#### [Information provided]

* Begin *

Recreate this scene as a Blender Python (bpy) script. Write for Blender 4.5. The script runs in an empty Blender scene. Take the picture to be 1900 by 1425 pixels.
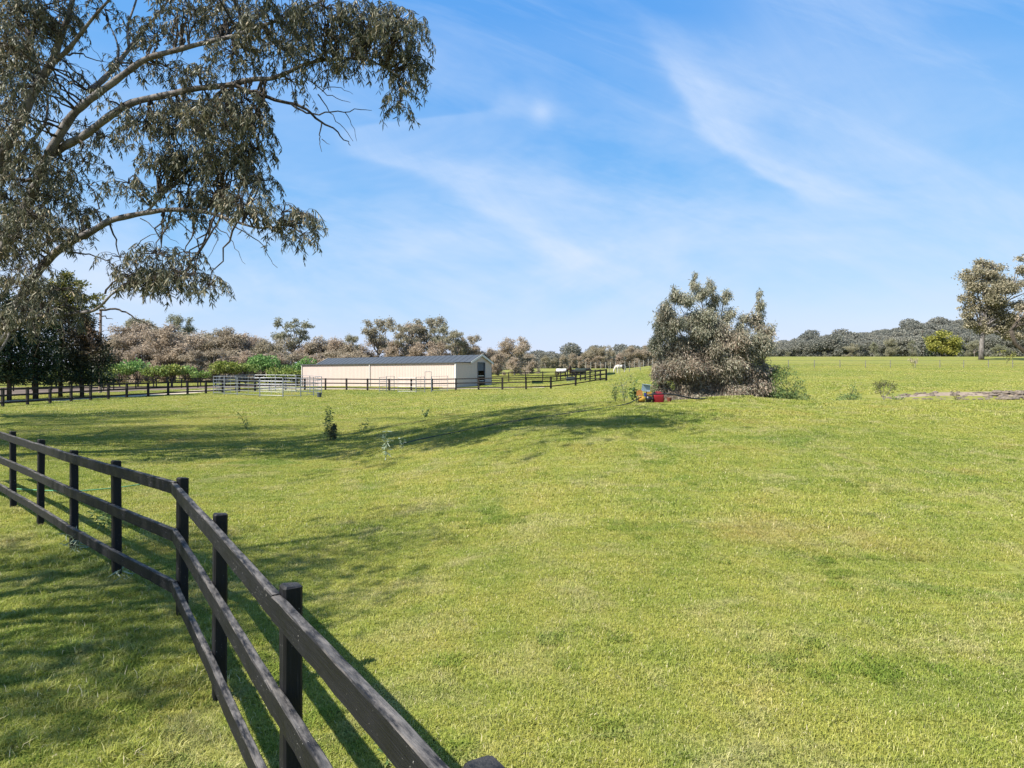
import bpy, math, random
import numpy as np
from mathutils import Vector, Matrix
rnd = random.Random(7)
rng = np.random.default_rng(11)
F, CX, HY, CH = 1200.0, 950.0, 695.0, 2.3      # focal length (px of the 1900 wide photo), centre column, horizon row, eye height
scene = bpy.context.scene
root_col = scene.collection

# ------------------------------------------------------------------ helpers
def at(px, py, Z):
    return np.array([(px-CX)/F*Z, Z, CH-(py-HY)/F*Z])
def sstep(x, a, b):
    t = np.clip((np.asarray(x, float)-a)/(b-a), 0, 1); return t*t*(3-2*t)
LX=[-200,0,30,45,63,70,80,95,150,1200]; LZ=[0,0,0,.05,.41,.62,.74,.62,1.2,3]
MX=[-200,0,20,45,63,71,82,90,100,130,160,200,1200]; MZ=[0,0,.1,.4,.75,.9,1.2,1.55,2.1,2.9,3.8,4.2,7]
RX=[-200,0,6,12,18,22,24,26,29,34,39,45,70,99,130,160,175,200,260,1200]; RZ=[0,0,.1,.42,.9,1.22,1.3,1.24,1.0,.6,.66,.85,1.95,3.3,5.15,6.75,7.0,6.9,6.5,9]
def terrain(X, Y):
    X = np.asarray(X, float); Y = np.asarray(Y, float)
    u = X/np.maximum(Y, 3.0)
    def prof(xs, zs):
        return (np.interp(Y-1.2, xs, zs)+np.interp(Y, xs, zs)*2+np.interp(Y+1.2, xs, zs))/4
    L = prof(LX, LZ); M = prof(MX, MZ); R = prof(RX, RZ)
    a = sstep(u, -.18, .05)
    q = sstep(Y, 24, 42); q2 = sstep(Y, 75, 130); lo = -.38*(1-q)+(.05+.11*q2)*q; hi = .22*(1-q)+(.21+.12*q2)*q; b = np.clip((u-lo)/(hi-lo), 0, 1); b = b*b*(3-2*b)
    z = L*(1-a)+M*a; z = z*(1-b)+R*b
    z = z+30*sstep(u, .2, .78)*sstep(Y, 260, 560)
    z = z+.17*np.exp(-((X-8.3)/1.6)**2-((Y-24.2)/1.3)**2)
    z = z+.025*np.sin(X*.9+1.3*np.sin(Y*.5))*np.sin(Y*.8+.7)*sstep(Y, 2, 9)*(1-sstep(Y, 22, 34))
    z = z+.38*sstep(X, 22, 28)*sstep(Y, 41.0, 42.4)*(1-sstep(Y, 50, 75))
    return z
def gz(x, y): return float(terrain(x, y))
def gpt(px, Z, dz=0.0):
    x = (px-CX)/F*Z; return np.array([x, Z, gz(x, Z)+dz])

class MB:
    def __init__(s): s.v = []; s.f = []; s.n = 0; s.a = []; s.has = False
    def add(s, v, f, attr=None):
        v = np.asarray(v, float); s.v.append(v)
        for q in f: s.f.append(tuple(int(i)+s.n for i in q))
        s.n += len(v)
        s.a.append(np.zeros(len(v)) if attr is None else np.broadcast_to(np.asarray(attr, float), (len(v),)))
        s.has = s.has or attr is not None
    def box(s, c, size, rot=None, taper=1.0):
        c = np.array(c, float); h = np.array(size, float)/2
        p = np.array([[x, y, z] for z in (-1, 1) for y in (-1, 1) for x in (-1, 1)], float)
        p[4:, :2] *= taper
        p = p*h
        if rot is not None: p = p@np.array(rot).T
        s.add(p+c, [(0, 2, 3, 1), (4, 5, 7, 6), (0, 1, 5, 4), (2, 6, 7, 3), (0, 4, 6, 2), (1, 3, 7, 5)])
    def tube(s, pts, rad, n=8, caps=True):
        pts = np.asarray(pts, float); k = len(pts)
        rad = np.broadcast_to(np.asarray(rad, float), (k,))
        t = np.gradient(pts, axis=0); t /= np.linalg.norm(t, axis=1)[:, None]+1e-9
        ref = np.array([0, 0, 1.0]) if abs(t[0][2]) < .9 else np.array([1.0, 0, 0])
        u = np.cross(t[0], ref); u /= np.linalg.norm(u); V = []
        ang = np.arange(n)/n*2*np.pi
        for i in range(k):
            u = u-t[i]*np.dot(u, t[i]); u /= np.linalg.norm(u)+1e-9
            w = np.cross(t[i], u)
            V.append(pts[i]+rad[i]*(np.cos(ang)[:, None]*u+np.sin(ang)[:, None]*w))
        fs = [(i*n+j, i*n+(j+1) % n, (i+1)*n+(j+1) % n, (i+1)*n+j) for i in range(k-1) for j in range(n)]
        if caps: fs += [tuple(range(n-1, -1, -1)), tuple((k-1)*n+j for j in range(n))]
        s.add(np.concatenate(V), fs)
    def ball(s, c, r, nu=12, nv=8):
        c = np.array(c, float); r = np.broadcast_to(np.asarray(r, float), (3,))
        V = [c+[0, 0, -r[2]]]
        for i in range(1, nv):
            th = -math.pi/2+math.pi*i/nv
            for j in range(nu):
                ph = 2*math.pi*j/nu
                V.append(c+[r[0]*math.cos(th)*math.cos(ph), r[1]*math.cos(th)*math.sin(ph), r[2]*math.sin(th)])
        V.append(c+[0, 0, r[2]]); top = len(V)-1
        fs = [(0, 1+(j+1) % nu, 1+j) for j in range(nu)]
        for i in range(nv-2):
            for j in range(nu):
                a = 1+i*nu+j; b = 1+i*nu+(j+1) % nu; fs.append((a, b, b+nu, a+nu))
        a0 = 1+(nv-2)*nu
        fs += [(a0+j, a0+(j+1) % nu, top) for j in range(nu)]
        s.add(V, fs)
    def obj(s, name, mat, parent=None, smooth=False, loc=None, rot=None):
        me = bpy.data.meshes.new(name)
        V = np.concatenate(s.v) if s.v else np.zeros((0, 3))
        me.from_pydata(V.tolist(), [], s.f); me.update()
        if s.has:
            at_ = me.attributes.new('v', 'FLOAT', 'POINT'); at_.data.foreach_set('value', np.concatenate(s.a).astype(np.float32))
        return link(name, me, mat, parent, smooth, loc, rot)
def link(name, me, mat, parent=None, smooth=False, loc=None, rot=None):
    if mat is not None: me.materials.append(mat)
    if smooth: me.polygons.foreach_set('use_smooth', [True]*len(me.polygons))
    o = bpy.data.objects.new(name, me); root_col.objects.link(o)
    if parent is not None: o.parent = parent
    if loc is not None: o.location = [float(a) for a in loc]
    if rot is not None: o.rotation_euler = rot
    return o
def quick_mesh(name, V, counts, idx, attrs=None):
    me = bpy.data.meshes.new(name)
    V = np.ascontiguousarray(V, np.float32)
    me.vertices.add(len(V)); me.vertices.foreach_set('co', V.ravel())
    me.loops.add(len(idx)); me.loops.foreach_set('vertex_index', np.asarray(idx, np.int32))
    me.polygons.add(len(counts))
    st = np.concatenate([[0], np.cumsum(counts)[:-1]]).astype(np.int32)
    me.polygons.foreach_set('loop_start', st); me.polygons.foreach_set('loop_total', np.asarray(counts, np.int32))
    for k, a in (attrs or {}).items():
        t = me.attributes.new(k, 'FLOAT', 'POINT'); t.data.foreach_set('value', np.ascontiguousarray(a, np.float32))
    me.update(calc_edges=True); me.validate(); return me
def tag(o, label=None, cat=None, group=None, kind=None):
    if label: o['label'] = label
    if cat: o['category'] = cat
    if group: o['group'] = group
    if kind: o['kind'] = kind
    return o
def empty(name, loc, rz=0.0, scale=1.0):
    o = bpy.data.objects.new(name, None); root_col.objects.link(o)
    o.location = [float(a) for a in loc]; o.rotation_euler = (0, 0, rz); o.scale = (scale,)*3
    o.empty_display_size = .2; return o
def copy_tree(o, parent=None, kids=None):
    c = o.copy(); root_col.objects.link(c)
    if parent is not None: c.parent = parent
    for ch in o.children: copy_tree(ch, c)
    return c

# ------------------------------------------------------------------ materials
def nmat(name):
    m = bpy.data.materials.new(name); m.use_nodes = True; nt = m.node_tree; nt.nodes.clear()
    out = nt.nodes.new('ShaderNodeOutputMaterial'); return m, nt, out
class N:
    def __init__(s, nt): s.nt = nt
    def new(s, t, **kw):
        n = s.nt.nodes.new(t)
        for k, v in kw.items(): setattr(n, k, v)
        return n
    def set(s, inp, v):
        if isinstance(v, bpy.types.NodeSocket): s.nt.links.new(v, inp)
        else: inp.default_value = v
    def math(s, op, a, b=0.0, c=0.0, clamp=False):
        n = s.new('ShaderNodeMath', operation=op, use_clamp=clamp)
        s.set(n.inputs[0], a); s.set(n.inputs[1], b); s.set(n.inputs[2], c); return n.outputs[0]
    def noise(s, vec, scale, detail=3.0, rough=.5, dist=0.0, dims='3D'):
        n = s.new('ShaderNodeTexNoise', noise_dimensions=dims)
        s.set(n.inputs['Vector'], vec); n.inputs['Scale'].default_value = scale
        n.inputs['Detail'].default_value = detail; n.inputs['Roughness'].default_value = rough
        n.inputs['Distortion'].default_value = dist; return n.outputs['Fac']
    def scale(s, vec, xyz):
        n = s.new('ShaderNodeVectorMath', operation='MULTIPLY'); s.set(n.inputs[0], vec); n.inputs[1].default_value = xyz; return n.outputs[0]
    def ramp(s, fac, stops, interp='LINEAR'):
        n = s.new('ShaderNodeValToRGB'); s.set(n.inputs[0], fac); cr = n.color_ramp; cr.interpolation = interp
        while len(cr.elements) < len(stops): cr.elements.new(.5)
        for e, (p, c) in zip(cr.elements, stops):
            e.position = p; e.color = (*c, 1) if len(c) == 3 else c
        return n.outputs[0]
    def mix(s, f, a, b, mode='MIX'):
        n = s.new('ShaderNodeMix', data_type='RGBA', blend_type=mode)
        s.set(n.inputs[0], f); s.set(n.inputs[6], a if isinstance(a, bpy.types.NodeSocket) else (*a, 1)); s.set(n.inputs[7], b if isinstance(b, bpy.types.NodeSocket) else (*b, 1)); return n.outputs[2]
    def mrange(s, v, a, b, c=0.0, d=1.0):
        n = s.new('ShaderNodeMapRange'); s.set(n.inputs[0], v)
        for i, x in enumerate((a, b, c, d)): n.inputs[1+i].default_value = x
        return n.outputs[0]
    def bump(s, h, strength=.5, dist=.02):
        n = s.new('ShaderNodeBump'); s.set(n.inputs['Height'], h); n.inputs['Strength'].default_value = strength; n.inputs['Distance'].default_value = dist; return n.outputs[0]
    def bsdf(s, col, rough=.6, normal=None, spec=.3, metal=0.0):
        n = s.new('ShaderNodeBsdfPrincipled'); s.set(n.inputs['Base Color'], col if isinstance(col, bpy.types.NodeSocket) else (*col, 1))
        s.set(n.inputs['Roughness'], rough); n.inputs['Specular IOR Level'].default_value = spec; n.inputs['Metallic'].default_value = metal
        if normal is not None: s.nt.links.new(normal, n.inputs['Normal'])
        return n.outputs[0]
def simple(name, col, rough=.6, spec=.3, metal=0.0, var=.25, scale=6.0, bump=0.15, bd=.01):
    m, nt, out = nmat(name); g = N(nt)
    tc = g.new('ShaderNodeTexCoord').outputs['Object']
    n1 = g.noise(tc, scale, 5, .6); n2 = g.noise(tc, scale*7, 3, .6)
    f = g.math('ADD', g.math('MULTIPLY', n1, .65), g.math('MULTIPLY', n2, .35))
    c = g.ramp(f, [(.3, tuple(x*(1-var) for x in col)), (.7, tuple(min(1, x*(1+var)) for x in col))])
    nt.links.new(g.bsdf(c, rough, g.bump(n2, bump, bd), spec, metal), out.inputs[0]); return m
def leaf_mat(name, stops, dry=None, trans=.3, tint=None, rough=.55, spec=.25, wscale=.35, wamp=.35):
    """leaf colour from a per leaf random value (attribute v), a dryness attribute d, and slow noise"""
    m, nt, out = nmat(name); g = N(nt)
    v = g.new('ShaderNodeAttribute', attribute_name='v').outputs['Fac']
    pos = g.new('ShaderNodeNewGeometry').outputs['Position']
    w = g.noise(pos, wscale, 2, .5)
    f = g.math('ADD', v, g.math('MULTIPLY', g.math('SUBTRACT', w, .5), wamp*2), clamp=True)
    c = g.ramp(f, stops)
    if dry:
        d = g.new('ShaderNodeAttribute', attribute_name='d').outputs['Fac']
        c = g.mix(d, c, g.ramp(v, dry))
    if tint:
        t = g.new('ShaderNodeAttribute', attribute_type='OBJECT', attribute_name='tint').outputs['Fac']
        c = g.mix(t, c, g.ramp(f, tint))
    b = g.bsdf(c, rough, None, spec)
    tr = g.new('ShaderNodeBsdfTranslucent'); nt.links.new(c, tr.inputs[0])
    mx = g.new('ShaderNodeMixShader'); mx.inputs[0].default_value = trans
    nt.links.new(b, mx.inputs[1]); nt.links.new(tr.outputs[0], mx.inputs[2]); nt.links.new(mx.outputs[0], out.inputs[0]); return m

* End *

Return only the lines from the start of the data through the line that contains "root_col = scene.collection", please, copying them exactly and omitting all pictures.

#### [Answer for this exercise]
Recreate this scene as a Blender Python (bpy) script. Write for Blender 4.5. The script runs in an empty Blender scene. Take the picture to be 1900 by 1425 pixels.
import bpy, math, random
import numpy as np
from mathutils import Vector, Matrix
rnd = random.Random(7)
rng = np.random.default_rng(11)
F, CX, HY, CH = 1200.0, 950.0, 695.0, 2.3      # focal length (px of the 1900 wide photo), centre column, horizon row, eye height
scene = bpy.context.scene
root_col = scene.collection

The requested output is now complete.